Sitting in a chair, still sopping wet from the heat of the afternoon and apologizing because his coach, Dennis Kudla who joined the team in January couldn’t be in the room as requested − he’s back at the hotel sick Opelka said, as if it were his fault − Opelka spoke of the end of tennis more than the beginning.

He’s had two wrist surgeries because the first was botched Opelka said. Then, because his arm was in a sling for so long he had pain in his neck and shoulder. For a big man who needs that big serve to win big points, it wasn’t optimal.

“I don’t want to be ranked in the 70s,” he said. “It makes life so much tougher. You don’t know if you’re going to get into a draw. You’re waiting around a lot. Do you want to play qualifiers at this stage? When the Asian circuit hits, do you want to fly over, stay in hotels and not know if you’ll get into the draw? I expect better of myself, want better of myself but if this is it, if this is where I am, you know, is it worth it?

It’s that arm that seems so loose and can make serving look so simple, that has given him more trouble than it’s worth sometimes. But on this afternoon Opelka seemed in a happy place. That hot, humid weather that had most of us leaving wet footprints wherever we went, Opelka loves it. It keeps him and that precious arm, loose

Opelka had to save three set points in the first and he did it with the help of two aces. Having done that and evened the match at 5-5, Opelka got the sets’ only break when a frustrated Dellien began spraying groundstrokes everywhere. Opelka then served out the 44-minute set at love, shook has head as if he was a Labrador retriever and sprayed the first two rows of fans with sweat on an afternoon of thick humidity.

Dellien earned the first break point of the second set in the sixth game at 30-40 but the composed Opelka hit a second-serve winner. Dellien got another in the same game on a lovely volley winner but Opelka got back to deuce with a service winner, earned the ad point with an ace and loped into a forehand winner to even the set at 3-3.

From there each game was pretty routine and there was the sense it was going to be tiebreak time and sure enough, that’s what time it became.

Dellien served first and knocked a routine forehand into the net and it’s possible Opelka gave a little grin.
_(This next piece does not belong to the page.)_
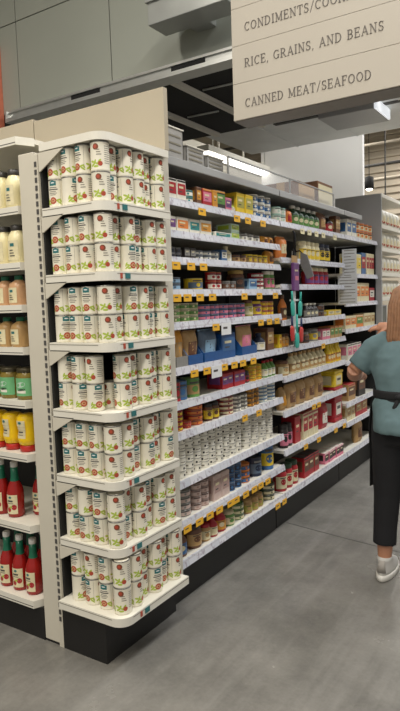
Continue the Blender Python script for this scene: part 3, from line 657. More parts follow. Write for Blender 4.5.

He served the next two points – getting Dellien to hit a forehand return long, then followed up with a service winner. With a 3-0 tiebreak lead and that serve behaving as it should, it seemed unlikely that Dellien, who moves well and hits a smart forehand but has no magic weapon like Opelka’s serve, could get back even.

And he couldn’t. Back-to-back forehand winners gave Opelka a 6-1 lead in the tiebreak and a monstrous forehand winner was the final point of the match. Nice, Opelka said, but not the kind of special moment he craves. He has been ranked as high as No. 17 and reached the fourth round of the U.S. Open once, in 2021, but that’s not the special he wants.

“I think I have more in me,” he said, “but if I don’t, I’m not just going to hang around. If you’re not one of the top 30 guys, I mean, this is an expensive sport. People don’t always remember we pay for our flights, our coaches, their flights, food, hotel. I mean if you’re No. 70 tournaments aren’t handing you and your team free rooms and stuff. One of my good friends is Jay Berger, the golfer. Those guys got it a lot better than us.”

And as Opelka spoke, it made one think. Who wants to cram a 6-foot-11 (or 7-foot) body into a coach seat and head to Australia or China or Europe and do that over and over and sometimes not even make the draw? It’s not glamorous to sit in front of a computer in a dreary hotel room hoping you are ranked just high enough to get into the main draw.

Next up for Opelka is sixth-seed Aussie Alex de Minaur. Winning such a match could start a streak and that’s what Opelka is hoping for now that he seems totally healthy. A winning streak, something more than a win or two, something that will make continuing to play fun and not grunt work.

“We’ll see,” he said. “Do I have that in me? It felt good today. Tomorrow? Who knows?”